Veja-se, a exemplo, o lago Chade. No centro do continente africano banha quatro países – Níger, Nigéria, Camarões e Chade. Devido aos conflitos e às secas, muitas pessoas têm migrado para as margens deste lago, aumentando a pressão sobre ele, quer no recurso à água para consumo e agricultura, quer na pesca. Nos últimos anos, a área do lago tem mesmo diminuído. De 1967 até ao presente, o lago decresceu de 25.000 km2 para 1.350km2 segundo a Scientific American, após análise de imagens de satélite da NASA. Estima-se que, secando, deixará milhões de pessoas sem subsistência.
Mas até perto de nós podemos sentir estas alterações. A cidade de Viseu já teve de ser abastecida de água, artificialmente, por camiões cisterna durante várias semanas. O Alentejo e o Algarve vivem também períodos recorrentes de seca. O empreendimento do Alqueva iria resolver este problema, mas parece que, atraindo investimentos em larga escala de agricultura intensiva, o problema veio agravar-se. Outros exemplos poderíamos dar, quer no território português, quer noutros países do mundo e com maior gravidade.
A boa notícia é que as soluções estão ao alcance e implicam-nos a todos.
Há vários níveis de responsabilidade entre consumidores, empresas e Estados. Nenhum destes três poderá resolver as questões de sustentabilidade do planeta sozinho. Todos têm de estar nelas.
Tornarmo-nos todos vegetarianos não resolverá a situação per se. Do mesmo modo, não basta aos Estados fazerem acordos internacionais e legislarem, se os consumidores e empresas não acompanharem essas políticas e as contornarem. Todos precisamos de agir e de nos implicarmos.
Os governos, devem implementar políticas públicas eficazes e sustentáveis, promovendo uma educação ambiental e de direitos humanos, protegendo os defensores e as defensoras de direitos humanos e ambientais, cumprindo e fazendo cumprir as metas ambientais e compromissos assumidos na redução da emissão de gases com efeito de estufa. Essas políticas públicas devem ter incentivos ao mercado, para que ele se possa transformar. Incentivos que vençam o lucro causado pela poluição e pelo descartável.

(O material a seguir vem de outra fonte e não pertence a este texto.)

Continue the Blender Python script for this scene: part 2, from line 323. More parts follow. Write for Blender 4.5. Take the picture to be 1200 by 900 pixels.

As empresas, que promovam o ambiente, sabendo que não terão negócio se o destruírem, se nos destruírem. Devem desenvolver e investir na investigação de soluções e produtos sustentáveis colocados, depois, no mercado. Que sejam transparentes nos produtos que vendem e sigam um código de ética no comércio, exemplar e respeitador dos direitos humanos e ambientais.
Nós, que nos responsabilizemos pelas nossas escolhas. Que as façamos com equilíbrio e sustentabilidade, que sejamos exigentes nos produtos que consumimos, na sua origem, na sua cadeia de produção, na sua pegada ecológica. Cada um de nós tem todo o poder de fazer a diferença, desde manhã quando abrimos a torneira, até ao momento em que nos deslocamos e vamos ao supermercado. As escolhas que aí fazemos podem fazer a diferença e modelar o mercado, as empresas, os governos. E os produtos que são sustentáveis não podem ser mais caros que os descartáveis e poluidores. A classe social a que se pertence não pode ser razão de escolha de consumo. Estamos a colocar-nos em causa enquanto humanidade se a pobreza for indicador de falta de opções e de escolhas.
O planeta quando falhar, falhará a todos. Não deixará ninguém para trás. Nisso, ele é justo, mas nós desequilibramos essa balança. É aí que temos de intervir. Os próximos anos colocarão em causa a vida de grupos de pessoas em circunstâncias mais vulneráveis, que vivem em situação de pobreza, que vivem em ecossistemas mais frágeis. Já é do tempo presente as pessoas que se deslocam devido às alterações climáticas. Para quando esse estatuto de refugiado climático?
Tantas perguntas, mas também já tantas respostas. Vamos à ação! Ela é urgente.